Blackout period for thread/hair algae

Matak

Out of the blue!
Jun 18, 2002
1,133
0
36
66
Near Toronto
What is an appropriate blackout period to rid my tank of this algae. Just to clarify it is long, thin, does not grow too dense, and is muddy green in colour and grows mainly on my Amazon and secondarily on rock & some floating plants.

I have bleach dipped my Amazon Sword, scrubbed my glass, rocks, and decorations and cut & removed the other small plants that had a trace of the algae. I have done a 60% water change and right now I am in the middle of a nine hour diatom & carbon filtering.

I would like to leave on some lighting for the sake of my plants. Does 1.3 watts/gal for a 4 hour photo period seem good enough to save the plants and kill the algae.
 
If you have scrubbed and cleaned it off, doing the blackout will not help really.
I'd worry more about the plants.

Why did the algae appear in the first place etc.........poor CO2, nutrients, neglect etc.
Fix those.

Blackout is good for a few algae, but the algae you are talking about does not respond that well to Blackouts, and the plants need to grow also.
Shrimps are verty good for eating this algae.

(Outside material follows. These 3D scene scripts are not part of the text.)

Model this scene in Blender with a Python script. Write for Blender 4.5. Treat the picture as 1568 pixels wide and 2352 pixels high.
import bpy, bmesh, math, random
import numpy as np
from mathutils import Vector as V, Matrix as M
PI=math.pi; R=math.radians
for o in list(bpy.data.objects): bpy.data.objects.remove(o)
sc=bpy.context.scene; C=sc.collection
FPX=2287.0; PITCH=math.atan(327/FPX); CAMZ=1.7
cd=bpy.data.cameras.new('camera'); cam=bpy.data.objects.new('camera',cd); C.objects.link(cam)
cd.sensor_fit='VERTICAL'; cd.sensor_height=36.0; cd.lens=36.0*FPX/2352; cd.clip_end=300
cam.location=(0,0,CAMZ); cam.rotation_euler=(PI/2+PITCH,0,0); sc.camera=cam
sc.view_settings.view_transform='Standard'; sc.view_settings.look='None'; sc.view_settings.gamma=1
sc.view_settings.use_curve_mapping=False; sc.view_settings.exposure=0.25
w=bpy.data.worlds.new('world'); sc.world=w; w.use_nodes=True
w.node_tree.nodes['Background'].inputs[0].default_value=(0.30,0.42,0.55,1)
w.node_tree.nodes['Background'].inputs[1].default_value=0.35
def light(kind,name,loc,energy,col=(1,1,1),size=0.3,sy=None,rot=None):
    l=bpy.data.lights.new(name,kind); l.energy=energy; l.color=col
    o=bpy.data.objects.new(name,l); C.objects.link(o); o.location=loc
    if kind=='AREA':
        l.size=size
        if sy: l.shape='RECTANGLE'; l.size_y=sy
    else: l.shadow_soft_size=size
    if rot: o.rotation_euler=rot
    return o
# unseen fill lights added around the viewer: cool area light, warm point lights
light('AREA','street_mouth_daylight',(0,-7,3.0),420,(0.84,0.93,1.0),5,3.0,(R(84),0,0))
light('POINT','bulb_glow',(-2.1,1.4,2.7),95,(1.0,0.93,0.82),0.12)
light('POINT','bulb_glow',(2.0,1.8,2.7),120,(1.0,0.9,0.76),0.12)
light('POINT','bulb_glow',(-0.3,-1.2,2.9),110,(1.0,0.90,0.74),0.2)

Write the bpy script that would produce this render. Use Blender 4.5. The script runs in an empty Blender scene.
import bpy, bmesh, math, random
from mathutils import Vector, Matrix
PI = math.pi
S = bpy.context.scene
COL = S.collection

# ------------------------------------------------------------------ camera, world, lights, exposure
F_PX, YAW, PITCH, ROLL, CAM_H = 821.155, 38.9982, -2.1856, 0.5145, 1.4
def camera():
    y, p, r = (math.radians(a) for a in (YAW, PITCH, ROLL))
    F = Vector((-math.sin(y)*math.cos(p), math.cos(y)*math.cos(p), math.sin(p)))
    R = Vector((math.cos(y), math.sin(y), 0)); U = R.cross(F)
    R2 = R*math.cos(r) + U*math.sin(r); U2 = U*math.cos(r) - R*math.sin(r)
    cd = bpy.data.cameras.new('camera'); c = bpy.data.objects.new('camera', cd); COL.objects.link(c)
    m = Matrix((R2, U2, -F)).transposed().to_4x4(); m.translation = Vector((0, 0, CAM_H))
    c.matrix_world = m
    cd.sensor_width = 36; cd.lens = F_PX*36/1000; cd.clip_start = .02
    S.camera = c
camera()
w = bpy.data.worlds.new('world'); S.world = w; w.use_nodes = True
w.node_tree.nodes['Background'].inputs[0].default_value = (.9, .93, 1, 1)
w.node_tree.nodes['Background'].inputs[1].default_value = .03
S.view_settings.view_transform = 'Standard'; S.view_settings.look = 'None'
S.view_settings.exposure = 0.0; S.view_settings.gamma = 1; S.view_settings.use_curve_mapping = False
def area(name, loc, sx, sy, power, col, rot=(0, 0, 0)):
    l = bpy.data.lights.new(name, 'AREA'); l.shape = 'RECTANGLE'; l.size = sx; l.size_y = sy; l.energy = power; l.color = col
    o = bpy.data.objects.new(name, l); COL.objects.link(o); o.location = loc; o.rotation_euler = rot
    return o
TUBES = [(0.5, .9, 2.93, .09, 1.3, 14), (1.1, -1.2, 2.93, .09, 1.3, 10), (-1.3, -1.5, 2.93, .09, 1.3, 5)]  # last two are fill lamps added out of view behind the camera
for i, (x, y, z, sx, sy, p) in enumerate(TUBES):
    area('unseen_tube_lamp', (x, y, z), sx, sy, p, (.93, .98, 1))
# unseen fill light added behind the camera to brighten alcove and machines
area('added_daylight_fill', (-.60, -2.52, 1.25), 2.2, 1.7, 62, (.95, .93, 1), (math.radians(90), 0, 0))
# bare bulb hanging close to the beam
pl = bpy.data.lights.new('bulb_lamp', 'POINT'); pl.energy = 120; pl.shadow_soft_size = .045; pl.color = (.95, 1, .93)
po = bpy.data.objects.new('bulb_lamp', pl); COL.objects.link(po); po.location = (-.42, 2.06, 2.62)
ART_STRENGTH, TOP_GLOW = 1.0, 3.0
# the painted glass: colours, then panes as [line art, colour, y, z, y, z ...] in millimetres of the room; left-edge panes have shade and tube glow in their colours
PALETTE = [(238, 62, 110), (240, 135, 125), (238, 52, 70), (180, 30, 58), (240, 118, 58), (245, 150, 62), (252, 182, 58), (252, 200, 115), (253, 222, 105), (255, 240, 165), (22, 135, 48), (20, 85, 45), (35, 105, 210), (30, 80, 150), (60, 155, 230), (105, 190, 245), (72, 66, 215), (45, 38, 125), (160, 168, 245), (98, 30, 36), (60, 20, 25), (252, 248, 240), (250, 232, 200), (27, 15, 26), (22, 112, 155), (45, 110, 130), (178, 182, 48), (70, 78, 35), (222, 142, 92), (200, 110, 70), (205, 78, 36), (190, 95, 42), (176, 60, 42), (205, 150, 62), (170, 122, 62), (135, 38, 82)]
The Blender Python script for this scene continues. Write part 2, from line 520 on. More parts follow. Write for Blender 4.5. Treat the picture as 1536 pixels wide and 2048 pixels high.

I've gotten rid of it by doing good mainteance and trimming, scrubbing etc and re setting the water's nutrients. No blackout, snake oil, bleach, adding herbivores etc.
Just good maintenance basically. Do it 2-3 weeks once a week each time and this works for most all algae.

Now just don't let things get bad from then on.

Regards,
Tom Barr
 
A "true" blackout period would be about four days. This means no food or light for four days, period. Don't worry about the fish or plants they will survive. I've done it many time without every losing anything. Do a search on this for specifics... works pretty good IMO.
 
You can check my tank specs (below) for general tank parameters. My CO2 is usually in the 10 - 20 ppm range.

I saw a web site that suggested that this type of algae is caused by iron excess. Do you agree?
 
Looking at your tank specs, I'd say your CO2 is lower than it should be. I'd shoot for 25-30ppm. It has really helped clear up my algae problem, along with upping my dosages of nutrients etc.
Do more frequent, larger water changes(2per week,40-50%) to re-set your water parameters, and when you do, do a lot of checking substrate surface for the garbage that can collect there. Get rid of it. And follow Tom Barr's(Plantbrain) advise. Everything he's told me to do, I've done, and it ALWAYS works.